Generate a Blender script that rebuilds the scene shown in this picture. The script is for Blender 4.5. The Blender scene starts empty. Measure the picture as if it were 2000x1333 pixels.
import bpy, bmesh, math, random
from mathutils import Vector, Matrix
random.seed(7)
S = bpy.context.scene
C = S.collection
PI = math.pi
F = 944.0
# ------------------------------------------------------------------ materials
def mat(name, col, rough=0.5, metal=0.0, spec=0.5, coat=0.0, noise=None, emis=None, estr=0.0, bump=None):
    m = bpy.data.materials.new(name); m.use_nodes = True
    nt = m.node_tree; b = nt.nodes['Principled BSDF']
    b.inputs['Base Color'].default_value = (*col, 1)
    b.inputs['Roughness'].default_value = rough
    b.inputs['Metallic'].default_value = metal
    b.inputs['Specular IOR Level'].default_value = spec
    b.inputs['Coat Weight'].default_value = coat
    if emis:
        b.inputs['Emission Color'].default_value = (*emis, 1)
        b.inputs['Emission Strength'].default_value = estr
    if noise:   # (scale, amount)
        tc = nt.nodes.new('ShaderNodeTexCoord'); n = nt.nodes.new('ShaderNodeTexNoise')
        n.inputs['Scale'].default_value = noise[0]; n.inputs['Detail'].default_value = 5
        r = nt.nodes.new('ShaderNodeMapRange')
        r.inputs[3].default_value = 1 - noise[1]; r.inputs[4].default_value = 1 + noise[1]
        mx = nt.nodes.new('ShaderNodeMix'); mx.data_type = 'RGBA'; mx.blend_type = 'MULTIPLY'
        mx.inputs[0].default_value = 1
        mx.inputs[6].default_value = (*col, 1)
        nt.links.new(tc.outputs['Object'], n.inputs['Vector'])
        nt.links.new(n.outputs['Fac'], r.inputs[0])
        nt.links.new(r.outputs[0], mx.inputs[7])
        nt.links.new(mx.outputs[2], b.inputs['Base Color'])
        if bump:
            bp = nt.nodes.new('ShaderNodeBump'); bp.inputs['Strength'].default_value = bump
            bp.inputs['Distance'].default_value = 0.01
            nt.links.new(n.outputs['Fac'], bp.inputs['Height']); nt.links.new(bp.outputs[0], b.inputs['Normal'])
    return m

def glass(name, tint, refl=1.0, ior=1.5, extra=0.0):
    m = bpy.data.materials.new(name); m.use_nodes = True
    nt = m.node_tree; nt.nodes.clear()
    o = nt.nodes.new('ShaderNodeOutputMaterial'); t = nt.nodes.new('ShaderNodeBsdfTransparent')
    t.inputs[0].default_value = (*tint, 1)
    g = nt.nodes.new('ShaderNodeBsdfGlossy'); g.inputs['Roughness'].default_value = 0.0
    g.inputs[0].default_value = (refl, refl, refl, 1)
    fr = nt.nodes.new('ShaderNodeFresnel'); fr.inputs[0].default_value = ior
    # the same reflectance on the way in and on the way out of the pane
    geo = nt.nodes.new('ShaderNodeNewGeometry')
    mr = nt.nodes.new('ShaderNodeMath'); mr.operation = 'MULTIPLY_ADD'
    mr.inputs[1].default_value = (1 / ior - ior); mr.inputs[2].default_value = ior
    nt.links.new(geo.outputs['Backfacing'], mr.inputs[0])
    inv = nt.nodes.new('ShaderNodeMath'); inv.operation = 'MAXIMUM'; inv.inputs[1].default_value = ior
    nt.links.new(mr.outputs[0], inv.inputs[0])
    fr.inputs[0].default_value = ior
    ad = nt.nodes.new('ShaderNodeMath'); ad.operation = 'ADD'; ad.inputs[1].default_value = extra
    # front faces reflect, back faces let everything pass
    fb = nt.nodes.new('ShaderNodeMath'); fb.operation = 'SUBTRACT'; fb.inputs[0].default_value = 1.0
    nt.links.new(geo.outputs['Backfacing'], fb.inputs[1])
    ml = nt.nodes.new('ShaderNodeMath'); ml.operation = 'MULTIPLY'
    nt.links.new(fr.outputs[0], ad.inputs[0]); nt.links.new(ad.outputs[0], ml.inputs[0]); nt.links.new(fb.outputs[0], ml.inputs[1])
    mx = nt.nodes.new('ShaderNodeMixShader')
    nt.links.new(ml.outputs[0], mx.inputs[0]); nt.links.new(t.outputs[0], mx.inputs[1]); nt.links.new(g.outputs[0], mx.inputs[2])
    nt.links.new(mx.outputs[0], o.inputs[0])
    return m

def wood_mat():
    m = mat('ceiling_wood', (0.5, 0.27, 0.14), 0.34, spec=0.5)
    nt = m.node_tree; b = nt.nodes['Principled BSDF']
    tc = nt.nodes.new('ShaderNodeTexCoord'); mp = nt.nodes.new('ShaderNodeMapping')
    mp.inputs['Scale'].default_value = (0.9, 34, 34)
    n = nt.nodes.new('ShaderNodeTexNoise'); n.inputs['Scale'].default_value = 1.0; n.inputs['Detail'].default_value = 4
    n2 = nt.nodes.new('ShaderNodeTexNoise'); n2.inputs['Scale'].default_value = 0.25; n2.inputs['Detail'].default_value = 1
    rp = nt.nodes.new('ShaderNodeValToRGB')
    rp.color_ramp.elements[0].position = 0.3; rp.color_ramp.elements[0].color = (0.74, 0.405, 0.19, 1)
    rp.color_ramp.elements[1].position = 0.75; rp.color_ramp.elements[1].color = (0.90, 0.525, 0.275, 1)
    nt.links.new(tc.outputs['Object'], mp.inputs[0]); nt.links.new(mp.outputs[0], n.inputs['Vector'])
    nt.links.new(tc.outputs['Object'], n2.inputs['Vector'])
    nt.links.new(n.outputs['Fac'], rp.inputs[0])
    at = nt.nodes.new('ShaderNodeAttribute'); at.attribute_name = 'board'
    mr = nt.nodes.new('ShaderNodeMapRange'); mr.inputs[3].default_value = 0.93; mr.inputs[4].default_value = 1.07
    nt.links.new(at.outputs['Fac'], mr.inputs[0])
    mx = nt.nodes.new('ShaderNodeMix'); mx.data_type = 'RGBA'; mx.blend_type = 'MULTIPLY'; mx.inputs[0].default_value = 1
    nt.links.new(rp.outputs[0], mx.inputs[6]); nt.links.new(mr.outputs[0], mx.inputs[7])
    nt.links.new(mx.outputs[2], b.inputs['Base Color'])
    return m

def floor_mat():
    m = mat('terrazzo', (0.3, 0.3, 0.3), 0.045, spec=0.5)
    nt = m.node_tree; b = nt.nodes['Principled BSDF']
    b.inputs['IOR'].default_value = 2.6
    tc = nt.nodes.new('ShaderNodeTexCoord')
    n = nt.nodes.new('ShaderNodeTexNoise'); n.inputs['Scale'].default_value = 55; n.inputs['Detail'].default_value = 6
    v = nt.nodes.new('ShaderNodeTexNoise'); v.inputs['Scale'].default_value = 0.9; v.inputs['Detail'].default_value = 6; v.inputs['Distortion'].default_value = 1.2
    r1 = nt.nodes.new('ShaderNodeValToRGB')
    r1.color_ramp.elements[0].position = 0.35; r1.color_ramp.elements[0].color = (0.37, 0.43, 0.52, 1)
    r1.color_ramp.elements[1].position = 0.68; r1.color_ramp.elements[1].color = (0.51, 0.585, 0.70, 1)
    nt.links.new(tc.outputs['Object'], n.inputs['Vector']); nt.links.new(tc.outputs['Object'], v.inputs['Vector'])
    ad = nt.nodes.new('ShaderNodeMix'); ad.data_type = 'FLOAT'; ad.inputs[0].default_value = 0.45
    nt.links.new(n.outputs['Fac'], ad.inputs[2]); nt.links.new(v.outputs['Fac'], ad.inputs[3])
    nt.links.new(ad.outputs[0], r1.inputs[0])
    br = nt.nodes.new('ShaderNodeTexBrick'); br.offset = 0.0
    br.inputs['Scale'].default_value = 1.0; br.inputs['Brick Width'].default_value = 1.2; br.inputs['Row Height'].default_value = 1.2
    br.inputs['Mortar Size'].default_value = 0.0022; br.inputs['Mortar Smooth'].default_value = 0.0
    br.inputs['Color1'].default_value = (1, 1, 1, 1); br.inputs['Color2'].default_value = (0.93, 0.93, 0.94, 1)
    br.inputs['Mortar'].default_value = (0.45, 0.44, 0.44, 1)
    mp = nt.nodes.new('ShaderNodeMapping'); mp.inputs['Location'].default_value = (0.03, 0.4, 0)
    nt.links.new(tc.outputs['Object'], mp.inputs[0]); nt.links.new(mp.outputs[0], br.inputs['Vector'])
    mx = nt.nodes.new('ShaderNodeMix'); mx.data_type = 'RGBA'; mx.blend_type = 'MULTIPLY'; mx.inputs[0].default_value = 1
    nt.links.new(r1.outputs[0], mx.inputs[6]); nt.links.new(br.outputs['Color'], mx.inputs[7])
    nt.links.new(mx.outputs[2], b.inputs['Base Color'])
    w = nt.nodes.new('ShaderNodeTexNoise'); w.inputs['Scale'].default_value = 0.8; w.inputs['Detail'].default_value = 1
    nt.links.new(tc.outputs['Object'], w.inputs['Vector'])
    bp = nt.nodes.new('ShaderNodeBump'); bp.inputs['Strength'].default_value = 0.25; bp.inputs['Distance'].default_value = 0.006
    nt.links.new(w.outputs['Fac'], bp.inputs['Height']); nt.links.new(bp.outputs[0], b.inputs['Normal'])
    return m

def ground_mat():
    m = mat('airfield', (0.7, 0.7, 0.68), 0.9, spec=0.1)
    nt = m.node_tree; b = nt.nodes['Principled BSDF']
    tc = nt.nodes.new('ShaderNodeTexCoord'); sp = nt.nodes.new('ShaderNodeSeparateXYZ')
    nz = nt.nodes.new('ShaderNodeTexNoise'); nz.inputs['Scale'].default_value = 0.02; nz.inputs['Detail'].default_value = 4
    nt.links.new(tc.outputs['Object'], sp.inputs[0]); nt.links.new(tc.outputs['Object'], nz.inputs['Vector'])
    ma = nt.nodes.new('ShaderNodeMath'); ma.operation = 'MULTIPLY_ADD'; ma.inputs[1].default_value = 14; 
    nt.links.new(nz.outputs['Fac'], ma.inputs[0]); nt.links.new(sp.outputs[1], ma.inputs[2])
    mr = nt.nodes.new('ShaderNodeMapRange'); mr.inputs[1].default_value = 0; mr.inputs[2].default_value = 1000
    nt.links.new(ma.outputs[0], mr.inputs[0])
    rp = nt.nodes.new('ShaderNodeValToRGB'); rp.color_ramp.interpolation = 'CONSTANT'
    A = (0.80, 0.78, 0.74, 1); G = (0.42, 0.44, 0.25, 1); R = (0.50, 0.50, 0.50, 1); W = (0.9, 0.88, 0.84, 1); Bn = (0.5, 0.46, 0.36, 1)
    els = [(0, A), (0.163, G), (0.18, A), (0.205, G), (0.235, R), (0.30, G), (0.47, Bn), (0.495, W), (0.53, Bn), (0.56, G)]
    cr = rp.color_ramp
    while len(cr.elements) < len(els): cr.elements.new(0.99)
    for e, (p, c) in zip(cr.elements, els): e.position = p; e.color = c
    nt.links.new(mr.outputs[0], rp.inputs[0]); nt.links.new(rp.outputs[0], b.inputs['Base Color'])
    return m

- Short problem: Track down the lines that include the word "scene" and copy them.

- Response:
Generate a Blender script that rebuilds the scene shown in this picture. The script is for Blender 4.5. The Blender scene starts empty. Measure the picture as if it were 2000x1333 pixels.
S = bpy.context.scene